Le Montréalais Abousfian Abdelrazik, qui réclame 27 millions au gouvernement canadien et jure qu'il n'a aucun lien avec le terrorisme, était déjà dépeint en 2000 par les policiers français comme un «important activiste djihadiste» ayant des liens avec un membre haut placé d'Al-Qaïda au Pakistan, lit-on dans des documents judiciaires consultés par La Presse.

Le cas d'Abousfian Abdelrazik est évoqué à deux reprises dans un procès-verbal rédigé le 3 juillet 2000 par un commandant de la Direction de la surveillance du territoire (DST) à Paris. Cette entité de la police française (aujourd'hui DCRI) avait entre autres pour mission de lutter contre le terrorisme.

Ce procès verbal est en fait l'«étude» détaillée par les enquêteurs français du contenu d'un petit agenda saisi par la GRC le 13 octobre 1999 au domicile d'Abdellah Ouzghar. La perquisition a été effectuée à la demande de l'ex-juge parisien Jean-Louis Bruguière, qui enquêtait sur un groupe terroriste islamiste ayant des ramifications au Québec. En 2009, Ouzghar a été extradé vers la France, où il a été condamné à quatre ans de prison.

Son carnet contenait plusieurs noms d'individus bien connus des services de renseignement occidentaux.

Le nom d'Abdelrazik est cité une première fois par les policiers de la DST en lien avec la mention «Abderraouf 728.32.00» inscrite à la page «B»:

«Disons que ce numéro est connu de nos archives comme étant celui utilisé par le nommé Hannachi Raouf [...]. Ce dernier est connu comme activiste islamiste du «djihad international» en relation entre autres avec ABDELRAZIK Abousoufian Salman, alias ABOU SOUFIAN alias SOFIANE «le Soudanais», important activiste islamiste du «djihad international» proche d'Abou Zoubeida au Pakistan». Hannachi et Abdelrazik fréquentaient la même mosquée à Montréal et se seraient rendus ensemble en Afghanistan en 1996.

Zoubeida, Palestinien né en Arabie Saoudite, a longtemps été présenté comme un lieutenant d'Oussama ben Laden au Pakistan, chargé du recrutement des futurs terroristes. Il a été arrêté en 2002.

À la lettre «T» du même carnet figure aussi la mention «Sofiane 351.44.54» [...] «qui puisse éventuellement s'identifier à ABDELRAZIK Abousoufian Salman», note le policier de la DST.

Ces documents ont été déposés en preuve par le procureur général du Canada, dans le cadre d'une poursuite intentée à Montréal contre la GRC et le SCRS par un autre Montréalais suspecté de liens avec «un certain nombre d'individus liés à l'extrémisme islamique et au terrorisme».

Informations «recyclées»

Me Paul Champ, l'avocat de M. Abdelrazik, considère qu'il s'agit d'informations «recyclées», qu'il n'a «jamais vu aucune preuve confirmant ces allégations» et dit que son client nie connaître Abou Zoubeida.

«Le fait que la France ait répété ces allégations est troublant, poursuit-il.
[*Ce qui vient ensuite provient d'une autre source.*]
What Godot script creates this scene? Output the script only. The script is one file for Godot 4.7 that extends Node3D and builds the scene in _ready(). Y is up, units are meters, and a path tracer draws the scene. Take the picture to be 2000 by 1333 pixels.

Cela démontre que des informations non corroborées ou inexactes peuvent être partagées avec des gouvernements étrangers encore et encore, sans que personne sache d'où elles proviennent».

Me Champ se demande si ces allégations ne proviendraient pas d'Ahmed Ressam, le Montréalais accusé d'avoir voulu faire sauter l'aéroport de Los Angeles le 31 décembre 1999. Ressam s'était montré très bavard après son arrestation en échange d'une remise de peine.

Le 4 août dernier, La Presse a publié le contenu d'une note confidentielle rédigée en 2004, probablement par le Service canadien du renseignement de sécurité, qui incrimine Abousfian Abdelrazik et Adil Charkaoui. Il s'agit de la transcription d'une conversation prétendument tenue entre les deux hommes au cours de l'été 2000, soit à la même époque que la sortie du document de la police française, et au cours de laquelle ils complotaient pour faire exploser un avion effectuant la liaison entre Montréal et Paris.

Abdelrazik se bat pour que son nom soit retiré de la liste noire des terroristes établie par l'ONU en vertu de la résolution 1267. Le Montréalais a été arrêté au Soudan, son pays natal, en 2003, et a été détenu plusieurs mois. Il s'est ensuite réfugié dans l'ambassade du Canada à Khartoum jusqu'à ce que la justice canadienne force le gouvernement Harper à le rapatrier en 2009.